Tuesday, December 24, 2024

Standing on the retirement process don't know what's in store

 Well feels quite butterflies in stomach as I am standing at new thought of retirement life, well son is settled working and studying earning good enough for him, with regard to daughter just waiting for her to finish engineering which is nearing by February 2025 got her job ready in 3 companies so once she joins her job I will realise the dream of making her women of substance, well recently there was a proposal for her but she told bluntly till I don't achieve things on my own I am not interested well I respected her decision.

As she will walk out of her college compound for the last time by February there is job for her and once she joins have planned her to do her masters and lead her life all by her independence and becoming financial stable women which is the need of hour.

So this will leave me to spend my retirement peacefully, with consulting contract earning 7 figure per annum which will take care of my retirement and my younger daughter she will be stepping into college life, with no loans and EMI getting over by January I will not be left with any EMI's.

Well I am desperately waiting for February hope things go in place and I will start this ramzan of 2025 as retired person until I have surprise from life taking new path, will update by March 2025 about how things happened as I thought or the famous word man proposes god disposes

Friday, August 9, 2024

At last reached one more milestone

 https://www.nbandassociates.org/our-team.html at last Director for Investment banking firm hope life is going to see this.


Nothing more to say, need to plan for next milestone

Friday, July 26, 2024

Feeling empty hollowness after having reached where I wanted to reach

 Well nothing much to say, life is again stand still this is what I am feeling. Financials things are fine earning decent enough to take care of things, well that's not what is important for me it is leading life which is been missing, yes these days just by spending time I am earning no slogging just get up go to office and be back to loneliness.

There has been no breakthrough in career wise that's what I am thinking, its been same mundane life, one good thing doing nothing is what I am earning, this is something I wanted where in I just don't do anything but still earning enough which makes me 1% of India's earning segment, but this is not what I wanted is what I realised after reaching this place for which every professional aspires.

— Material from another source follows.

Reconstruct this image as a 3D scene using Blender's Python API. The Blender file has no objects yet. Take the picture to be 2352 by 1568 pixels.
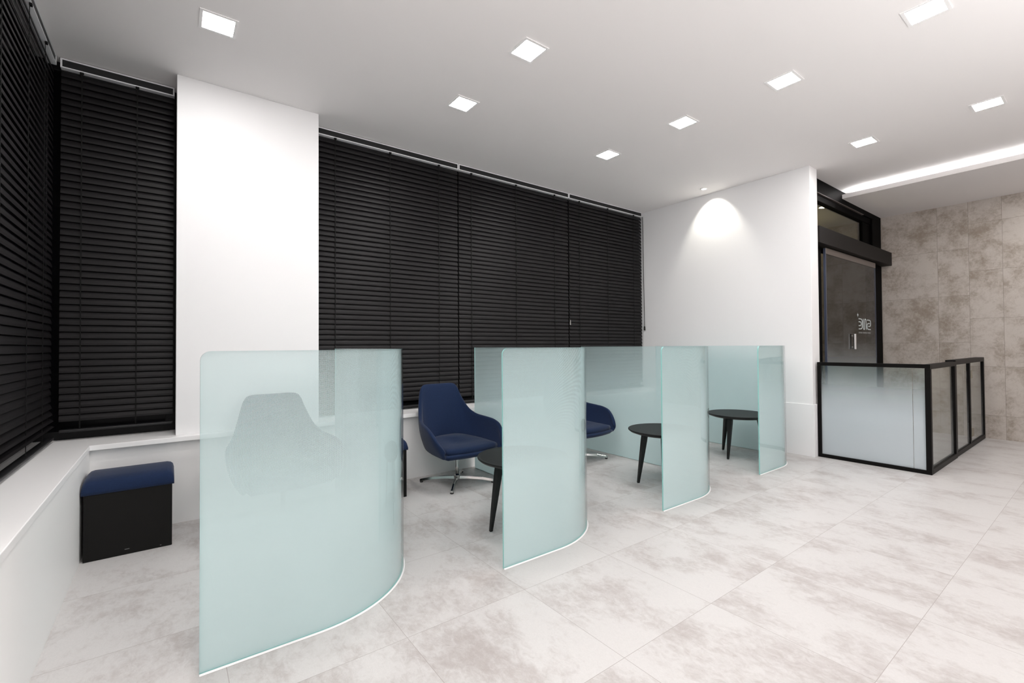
import bpy, bmesh, math, random
from mathutils import Vector, Matrix
random.seed(7)
SC = bpy.context.scene
COL = SC.collection
PI = math.pi

# ------------------------------------------------------------------ camera
W_PX, F_PX = 2352.0, 1046.64
cam_d = bpy.data.cameras.new('camera')
cam = bpy.data.objects.new('camera', cam_d)
COL.objects.link(cam)
cam_d.sensor_fit = 'HORIZONTAL'
cam_d.sensor_width = 36.0
cam_d.lens = 36.0 * F_PX / W_PX
cam_d.shift_x = 18.56 / W_PX
cam_d.shift_y = -4.56 / W_PX
cam_d.clip_start = 0.02
_r = Vector((0.80698232, -0.59054304, -0.00620104))
_u = Vector((-0.00354305, -0.01534089, 0.99987604))
_f = Vector((0.59056497, 0.80686032, 0.01447216))
_m = Matrix.Identity(4)
for _i in range(3):
    _m[_i][0], _m[_i][1], _m[_i][2] = _r[_i], _u[_i], -_f[_i]
_m[2][3] = 1.2
cam.matrix_world = _m
SC.camera = cam

# ------------------------------------------------------------------ world, exposure
wd = bpy.data.worlds.new('night_outside')
SC.world = wd
wd.use_nodes = True
wd.node_tree.nodes['Background'].inputs[0].default_value = (0.01, 0.012, 0.016, 1)
wd.node_tree.nodes['Background'].inputs[1].default_value = 1.0
vs = SC.view_settings
vs.view_transform = 'Standard'
vs.look = 'None'
vs.exposure = -0.1
vs.gamma = 1.0
vs.use_curve_mapping = False
cy = SC.cycles
cy.use_denoising = True
cy.use_adaptive_sampling = True
cy.adaptive_threshold = 0.02
cy.max_bounces = 10
cy.diffuse_bounces = 5
cy.glossy_bounces = 4
cy.transmission_bounces = 6
cy.transparent_max_bounces = 24
cy.sample_clamp_indirect = 6.0
cy.caustics_reflective = False
cy.caustics_refractive = False

# ------------------------------------------------------------------ lamps
H = 3.12                       # ceiling
LAMP_L = 138.0                  # radiance of a downlight diffuser
LAMP_C = (1.0, 0.975, 0.955)
LX = (0.215, 1.868, 3.556, 5.30)
LY = (3.07, 2.25, 1.446, 0.645)
def lamp_area(name, x, y, z, size, watts, color=LAMP_C, rot=(0, 0, 0), size_y=None):
    d = bpy.data.lights.new(name, 'AREA')
    d.energy = watts
    d.color = color
    d.shape = 'RECTANGLE' if size_y else 'SQUARE'
    d.size = size
    if size_y: d.size_y = size_y
    o = bpy.data.objects.new(name, d)
    o.location = (x, y, z)
    o.rotation_euler = rot
    COL.objects.link(o)
    return o
W_LAMP = LAMP_L * 0.155 * 0.155 * PI
# added unseen fill lamps: further spots of the ceiling grid, then the soffit
lamp_area('grid_fill_lamp', 0.215, 2.25, H - 0.006, 0.155, W_LAMP * 0.8)
lamp_area('grid_fill_lamp', 0.215, 1.446, H - 0.006, 0.155, W_LAMP * 0.9)
lamp_area('grid_fill_lamp', 0.215, 0.645, H - 0.006, 0.155, W_LAMP)
for _y in (0.1, -0.9, -1.9):
    lamp_area('soffit_fill', 7.6, _y, 3.018, 0.155, 11.0)
# added fill light facing up behind the camera, brightens the ceiling
lamp_area('ceiling_fill', 1.7, -1.3, 1.45, 5.0, 110, (1, 0.985, 0.975), (PI, 0, 0), 1.6)
# added soft fill light, high up by the wall behind the camera
lamp_area('front_fill', 0.6, -3.05, 2.3, 2.5, 14, (1, 0.99, 0.985), (PI / 2 + 0.2, 0, 0), 1.4)

# ------------------------------------------------------------------ materials
def mat(name):
    m = bpy.data.materials.new(name)
    m.use_nodes = True
    nt = m.node_tree
    for n in list(nt.nodes):
        nt.nodes.remove(n)
    out = nt.nodes.new('ShaderNodeOutputMaterial')
    return m, nt, out
def N(nt, t, **kw):
    n = nt.nodes.new(t)
    for k, v in kw.items():
        setattr(n, k, v)
    return n
def L(nt, a, b): nt.links.new(a, b)
def setin(n, **kw):
    for k, v in kw.items():
        n.inputs[k.replace('_', ' ')].default_value = v
def pbr(name, col, rough=0.5, metal=0.0, spec=0.5, bump=0.0, bscale=200.0, vary=0.0, vscale=6.0):
    m, nt, out = mat(name)
    b = N(nt, 'ShaderNodeBsdfPrincipled')
    b.inputs['Base Color'].default_value = (*col, 1)
    b.inputs['Roughness'].default_value = rough
    b.inputs['Metallic'].default_value = metal
    b.inputs['Specular IOR Level'].default_value = spec
    L(nt, b.outputs[0], out.inputs[0])
    tc = N(nt, 'ShaderNodeTexCoord')
    if vary:
        nz = N(nt, 'ShaderNodeTexNoise')
        nz.inputs['Scale'].default_value = vscale
        nz.inputs['Detail'].default_value = 3
        L(nt, tc.outputs['Object'], nz.inputs['Vector'])
        mr = N(nt, 'ShaderNodeMapRange')
        mr.inputs['To Min'].default_value = 1 - vary
        mr.inputs['To Max'].default_value = 1 + vary
        L(nt, nz.outputs[0], mr.inputs[0])
        mx = N(nt, 'ShaderNodeMix', data_type='RGBA', blend_type='MULTIPLY')
        mx.inputs[0].default_value = 1
        mx.inputs[6].default_value = (*col, 1)
        L(nt, mr.outputs[0], mx.inputs[7])
        L(nt, mx.outputs[2], b.inputs['Base Color'])
    if bump:
        nb = N(nt, 'ShaderNodeTexNoise')
        nb.inputs['Scale'].default_value = bscale
        nb.inputs['Detail'].default_value = 2
        L(nt, tc.outputs['Object'], nb.inputs['Vector'])
        bp = N(nt, 'ShaderNodeBump')
        bp.inputs['Strength'].default_value = bump
        bp.inputs['Distance'].default_value = 0.002
        L(nt, nb.outputs[0], bp.inputs['Height'])
        L(nt, bp.outputs[0], b.inputs['Normal'])
    return m
def emit(name, col, s):
    m, nt, out = mat(name)
    e = N(nt, 'ShaderNodeEmission')
    e.inputs[0].default_value = (*col, 1)
    e.inputs[1].default_value = s
    L(nt, e.outputs[0], out.inputs[0])
    return m
def math_n(nt, op, a, b=None, c=None):
    n = N(nt, 'ShaderNodeMath', operation=op)
    for i, v in enumerate((a, b, c)):
        if v is None: continue
        if isinstance(v, (int, float)): n.inputs[i].default_value = v
        else: L(nt, v, n.inputs[i])
    return n.outputs[0]

def tile_mat(name, axes, pitch, origin, joint_w, light, dark, joint_col, stretch, rough, spec, stagger=None, cloud=(0.42, 0.66), no_joint=None):
    """square/rectangular tiles on the world grid, each with its own clouded print"""
    m, nt, out = mat(name)
    geo = N(nt, 'ShaderNodeNewGeometry')
    sp = N(nt, 'ShaderNodeSeparateXYZ')
    L(nt, geo.outputs['Position'], sp.inputs[0])
    A = math_n(nt, 'DIVIDE', math_n(nt, 'SUBTRACT', sp.outputs[axes[0]], origin[0]), pitch[0])
    B = math_n(nt, 'DIVIDE', math_n(nt, 'SUBTRACT', sp.outputs[axes[1]], origin[1]), pitch[1])
    fa = math_n(nt, 'FLOOR', A)
    if stagger:
        pair = math_n(nt, 'MINIMUM', math_n(nt, 'FLOOR', math_n(nt, 'DIVIDE', fa, 2.0)), 2.0)
        odd = math_n(nt, 'ABSOLUTE', math_n(nt, 'MODULO', pair, 2.0))
        B = math_n(nt, 'ADD', B, math_n(nt, 'MULTIPLY', odd, 0.5))
    fb = math_n(nt, 'FLOOR', B)
    # joints
    da = math_n(nt, 'SUBTRACT', A, math_n(nt, 'ROUND', A))
    db = math_n(nt, 'SUBTRACT', B, math_n(nt, 'ROUND', B))
    ja = math_n(nt, 'LESS_THAN', math_n(nt, 'MULTIPLY', math_n(nt, 'ABSOLUTE', da), pitch[0]), joint_w)
    jb = math_n(nt, 'LESS_THAN', math_n(nt, 'MULTIPLY', math_n(nt, 'ABSOLUTE', db), pitch[1]), joint_w)
    if no_joint is not None:
        ja = math_n(nt, 'MULTIPLY', ja, math_n(nt, 'GREATER_THAN', math_n(nt, 'ABSOLUTE', math_n(nt, 'SUBTRACT', A, no_joint)), 0.4))
        fa = math_n(nt, 'SUBTRACT', fa, math_n(nt, 'MULTIPLY', math_n(nt, 'COMPARE', fa, no_joint, 0.1), 1.0))
    joint = math_n(nt, 'MAXIMUM', ja, jb)
    cell = N(nt, 'ShaderNodeCombineXYZ')
    L(nt, fa, cell.inputs[0]); L(nt, fb, cell.inputs[1])
    wn = N(nt, 'ShaderNodeTexWhiteNoise', noise_dimensions='3D')
    L(nt, cell.outputs[0], wn.inputs['Vector'])
    off = N(nt, 'ShaderNodeVectorMath', operation='SCALE')
    L(nt, wn.outputs['Color'], off.inputs[0]); off.inputs['Scale'].default_value = 40
    loc = N(nt, 'ShaderNodeCombineXYZ')
    L(nt, math_n(nt, 'MULTIPLY', A, pitch[0] * stretch[0]), loc.inputs[0])
    L(nt, math_n(nt, 'MULTIPLY', B, pitch[1] * stretch[1]), loc.inputs[1])
    ad = N(nt, 'ShaderNodeVectorMath', operation='ADD')
    L(nt, loc.outputs[0], ad.inputs[0]); L(nt, off.outputs[0], ad.inputs[1])
    n1 = N(nt, 'ShaderNodeTexNoise'); setin(n1, Scale=1.0, Detail=6.0, Roughness=0.62, Distortion=0.25)
    L(nt, ad.outputs[0], n1.inputs['Vector'])
    n2 = N(nt, 'ShaderNodeTexNoise'); setin(n2, Scale=9.0, Detail=5.0, Roughness=0.7, Distortion=0.6)
    L(nt, ad.outputs[0], n2.inputs['Vector'])
    mix = math_n(nt, 'ADD', math_n(nt, 'MULTIPLY', n1.outputs[0], 0.68), math_n(nt, 'MULTIPLY', n2.outputs[0], 0.32))
    mr = N(nt, 'ShaderNodeMapRange', interpolation_type='SMOOTHSTEP')
    mr.inputs['From Min'].default_value = cloud[0]; mr.inputs['From Max'].default_value = cloud[1]
    L(nt, mix, mr.inputs[0])
    cr = N(nt, 'ShaderNodeMix', data_type='RGBA')
    cr.inputs[6].default_value = (*light, 1); cr.inputs[7].default_value = (*dark, 1)
    L(nt, mr.outputs[0], cr.inputs[0])
    # fine fibrous grain
    n3 = N(nt, 'ShaderNodeTexNoise'); setin(n3, Scale=34.0, Detail=3.0, Roughness=0.6, Distortion=1.5)
    L(nt, ad.outputs[0], n3.inputs['Vector'])
    g = N(nt, 'ShaderNodeMapRange'); setin(g, From_Min=0.3, From_Max=0.7, To_Min=0.955, To_Max=1.035)
    L(nt, n3.outputs[0], g.inputs[0])
    gm = N(nt, 'ShaderNodeMix', data_type='RGBA', blend_type='MULTIPLY')
    gm.inputs[0].default_value = 1
    L(nt, cr.outputs[2], gm.inputs[6]); L(nt, g.outputs[0], gm.inputs[7])
    jm = N(nt, 'ShaderNodeMix', data_type='RGBA')
    jm.inputs[7].default_value = (*joint_col, 1)
    L(nt, joint, jm.inputs[0]); L(nt, gm.outputs[2], jm.inputs[6])
    b = N(nt, 'ShaderNodeBsdfPrincipled')
    b.inputs['Roughness'].default_value = rough
    b.inputs['Specular IOR Level'].default_value = spec
    L(nt, jm.outputs[2], b.inputs['Base Color'])
    bp = N(nt, 'ShaderNodeBump'); setin(bp, Strength=0.12, Distance=0.002)
    L(nt, n3.outputs[0], bp.inputs['Height']); L(nt, bp.outputs[0], b.inputs['Normal'])
    L(nt, b.outputs[0], out.inputs[0])
    return m

def schlick(nt, f0=0.055):
    geo = N(nt, 'ShaderNodeNewGeometry')
    d = N(nt, 'ShaderNodeVectorMath', operation='DOT_PRODUCT')
    L(nt, geo.outputs['Incoming'], d.inputs[0]); L(nt, geo.outputs['Normal'], d.inputs[1])
    c = math_n(nt, 'SUBTRACT', 1.0, math_n(nt, 'ABSOLUTE', d.outputs['Value']))
    return math_n(nt, 'ADD', f0, math_n(nt, 'MULTIPLY', math_n(nt, 'POWER', c, 5.0), 1.0 - f0))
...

At this juncture of life its all about satisfaction of growing up to big league which has not happened ever after reaching 50, but still hope is alive hoping for a big breakthrough, been running around aspiring to be part of BIG4.

Feeling hollowness, yeah you may think I am acting too smart as earning what just 1% of India's population earns is what I am earning but hollowness and thirst isn't getting quenched, sometimes I feel that what was my goal that was just keeping the journey and clearing one after another milestone is what I am feeling know as don't know what to do.

Everyday I keep waiting for something to happen something to change but nothing is changing, everyone around me is happy as I am taking care of things, some even say all the years of hardworking is paying off and I am just sitting and comeback I think I have landed in soft corner which something I dreaded the most.

Sometimes have reached too early and there isn't anything left know to move on getting sick of it, it was dream to become what I am today when is started 5N, I use to slog day in and day out to earn what I am earning today by doing nothing.

Hoping this mundane life will get chance to move or direction in which I need to move forward, let me admit first time missing life too badly. Well will figure out ways agains but for know its been mundane life but happy with it as everyone around is happy except myself.

Lot of people slog 18hrs of day in big corporates to earn the figures I earn just sitting, but i feel as long as you are taking care of your responsibilities but inner self keeps asking what are you doing.

Hope by next 5 years will be in board of directors for at least 5 companies hope it happens, literally have stopped learning and experimenting as due to responsibilities I fear for any change which is something which I have been playing but know at this juncture unable to do it.